_What is being asked_. Scan the material and copy every line in which "scene" appears.

_Record excerpts_.

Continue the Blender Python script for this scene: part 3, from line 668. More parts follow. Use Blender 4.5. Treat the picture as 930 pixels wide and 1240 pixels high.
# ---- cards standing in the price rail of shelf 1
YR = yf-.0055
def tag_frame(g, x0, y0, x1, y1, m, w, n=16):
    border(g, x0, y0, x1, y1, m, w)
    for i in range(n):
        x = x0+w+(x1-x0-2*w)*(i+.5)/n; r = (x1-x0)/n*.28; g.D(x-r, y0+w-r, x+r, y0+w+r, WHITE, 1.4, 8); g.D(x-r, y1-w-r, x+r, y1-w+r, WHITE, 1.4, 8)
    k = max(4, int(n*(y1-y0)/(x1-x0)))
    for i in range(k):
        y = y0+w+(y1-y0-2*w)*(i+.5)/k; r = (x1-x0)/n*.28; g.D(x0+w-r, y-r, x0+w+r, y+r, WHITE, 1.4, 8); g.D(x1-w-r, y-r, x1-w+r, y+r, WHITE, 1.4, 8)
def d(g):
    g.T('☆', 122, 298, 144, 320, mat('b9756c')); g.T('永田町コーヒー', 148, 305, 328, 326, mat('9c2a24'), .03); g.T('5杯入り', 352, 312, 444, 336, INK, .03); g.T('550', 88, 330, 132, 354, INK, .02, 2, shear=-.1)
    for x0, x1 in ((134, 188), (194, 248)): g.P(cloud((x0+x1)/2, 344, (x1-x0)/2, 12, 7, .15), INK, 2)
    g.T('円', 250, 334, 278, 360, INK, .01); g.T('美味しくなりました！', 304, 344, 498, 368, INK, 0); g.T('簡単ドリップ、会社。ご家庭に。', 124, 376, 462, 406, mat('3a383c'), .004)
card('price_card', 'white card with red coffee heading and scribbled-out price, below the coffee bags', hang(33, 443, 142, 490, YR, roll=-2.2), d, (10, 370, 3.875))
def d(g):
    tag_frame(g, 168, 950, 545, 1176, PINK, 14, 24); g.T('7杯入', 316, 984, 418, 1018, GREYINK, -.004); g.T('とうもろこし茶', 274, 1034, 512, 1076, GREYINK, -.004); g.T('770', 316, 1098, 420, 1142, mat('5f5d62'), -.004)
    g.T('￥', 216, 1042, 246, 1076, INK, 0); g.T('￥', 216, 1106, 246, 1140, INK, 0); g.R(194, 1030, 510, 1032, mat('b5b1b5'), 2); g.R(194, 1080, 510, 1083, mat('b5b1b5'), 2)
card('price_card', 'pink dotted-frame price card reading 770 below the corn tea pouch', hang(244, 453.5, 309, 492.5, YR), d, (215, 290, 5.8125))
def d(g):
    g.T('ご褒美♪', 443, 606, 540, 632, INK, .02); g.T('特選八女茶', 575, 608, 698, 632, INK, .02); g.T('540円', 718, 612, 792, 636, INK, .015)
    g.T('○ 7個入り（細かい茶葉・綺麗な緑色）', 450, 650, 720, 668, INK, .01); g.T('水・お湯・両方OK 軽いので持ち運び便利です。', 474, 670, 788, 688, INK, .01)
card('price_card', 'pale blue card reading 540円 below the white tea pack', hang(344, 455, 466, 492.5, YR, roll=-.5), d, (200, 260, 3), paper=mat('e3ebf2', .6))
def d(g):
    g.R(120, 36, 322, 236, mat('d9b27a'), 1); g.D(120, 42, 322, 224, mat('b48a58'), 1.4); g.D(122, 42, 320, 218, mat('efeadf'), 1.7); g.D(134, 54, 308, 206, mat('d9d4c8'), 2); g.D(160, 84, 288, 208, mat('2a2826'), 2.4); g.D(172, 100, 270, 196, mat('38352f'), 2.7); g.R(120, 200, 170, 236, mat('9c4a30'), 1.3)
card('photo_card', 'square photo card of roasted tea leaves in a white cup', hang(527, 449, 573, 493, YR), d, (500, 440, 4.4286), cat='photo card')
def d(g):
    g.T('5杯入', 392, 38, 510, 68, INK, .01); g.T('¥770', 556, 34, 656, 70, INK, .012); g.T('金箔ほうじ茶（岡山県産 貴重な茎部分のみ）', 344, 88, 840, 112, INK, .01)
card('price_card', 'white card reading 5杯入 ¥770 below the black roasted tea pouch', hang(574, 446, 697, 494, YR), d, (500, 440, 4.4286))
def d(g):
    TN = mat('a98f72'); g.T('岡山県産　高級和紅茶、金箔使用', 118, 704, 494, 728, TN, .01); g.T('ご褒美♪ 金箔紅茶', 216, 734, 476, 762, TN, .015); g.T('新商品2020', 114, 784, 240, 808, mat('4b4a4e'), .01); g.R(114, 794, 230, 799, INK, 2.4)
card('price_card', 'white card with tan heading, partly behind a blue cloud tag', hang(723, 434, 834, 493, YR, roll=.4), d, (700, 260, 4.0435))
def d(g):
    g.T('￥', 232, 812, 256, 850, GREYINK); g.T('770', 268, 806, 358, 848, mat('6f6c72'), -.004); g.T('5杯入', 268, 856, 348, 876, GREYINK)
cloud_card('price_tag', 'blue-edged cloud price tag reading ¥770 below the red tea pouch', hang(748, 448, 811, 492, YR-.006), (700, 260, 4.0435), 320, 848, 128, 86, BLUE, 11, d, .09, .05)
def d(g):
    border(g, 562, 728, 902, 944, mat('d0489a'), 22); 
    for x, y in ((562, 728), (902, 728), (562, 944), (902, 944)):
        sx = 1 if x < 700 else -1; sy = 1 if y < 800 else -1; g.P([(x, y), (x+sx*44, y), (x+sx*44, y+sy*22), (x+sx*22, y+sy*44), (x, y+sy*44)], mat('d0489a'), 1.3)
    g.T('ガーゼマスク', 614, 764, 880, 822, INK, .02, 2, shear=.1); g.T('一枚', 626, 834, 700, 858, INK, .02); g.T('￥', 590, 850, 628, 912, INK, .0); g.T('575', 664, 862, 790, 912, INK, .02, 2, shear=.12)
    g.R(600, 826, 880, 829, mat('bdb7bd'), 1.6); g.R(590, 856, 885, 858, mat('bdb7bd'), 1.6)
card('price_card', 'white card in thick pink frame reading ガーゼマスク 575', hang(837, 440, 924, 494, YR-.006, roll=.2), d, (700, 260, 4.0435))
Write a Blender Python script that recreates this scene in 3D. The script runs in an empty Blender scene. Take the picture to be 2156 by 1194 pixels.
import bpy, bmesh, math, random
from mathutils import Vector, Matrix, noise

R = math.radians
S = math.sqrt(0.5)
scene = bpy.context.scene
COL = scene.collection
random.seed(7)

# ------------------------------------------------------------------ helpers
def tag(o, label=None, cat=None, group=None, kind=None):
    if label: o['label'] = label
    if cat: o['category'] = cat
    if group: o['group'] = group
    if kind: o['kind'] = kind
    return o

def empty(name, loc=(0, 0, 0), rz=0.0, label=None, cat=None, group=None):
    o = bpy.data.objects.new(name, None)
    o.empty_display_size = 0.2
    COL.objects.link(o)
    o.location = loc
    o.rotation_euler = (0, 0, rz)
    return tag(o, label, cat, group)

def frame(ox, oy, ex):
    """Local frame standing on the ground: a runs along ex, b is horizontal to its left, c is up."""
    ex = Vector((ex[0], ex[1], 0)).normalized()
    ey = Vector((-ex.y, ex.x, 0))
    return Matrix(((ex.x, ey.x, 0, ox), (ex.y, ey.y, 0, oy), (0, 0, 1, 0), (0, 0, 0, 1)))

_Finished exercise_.
Continue the Blender Python script for this scene: part 3, from line 668. More parts follow. Use Blender 4.5. Treat the picture as 930 pixels wide and 1240 pixels high.
Write a Blender Python script that recreates this scene in 3D. The script runs in an empty Blender scene. Take the picture to be 2156 by 1194 pixels.
scene = bpy.context.scene
COL = scene.collection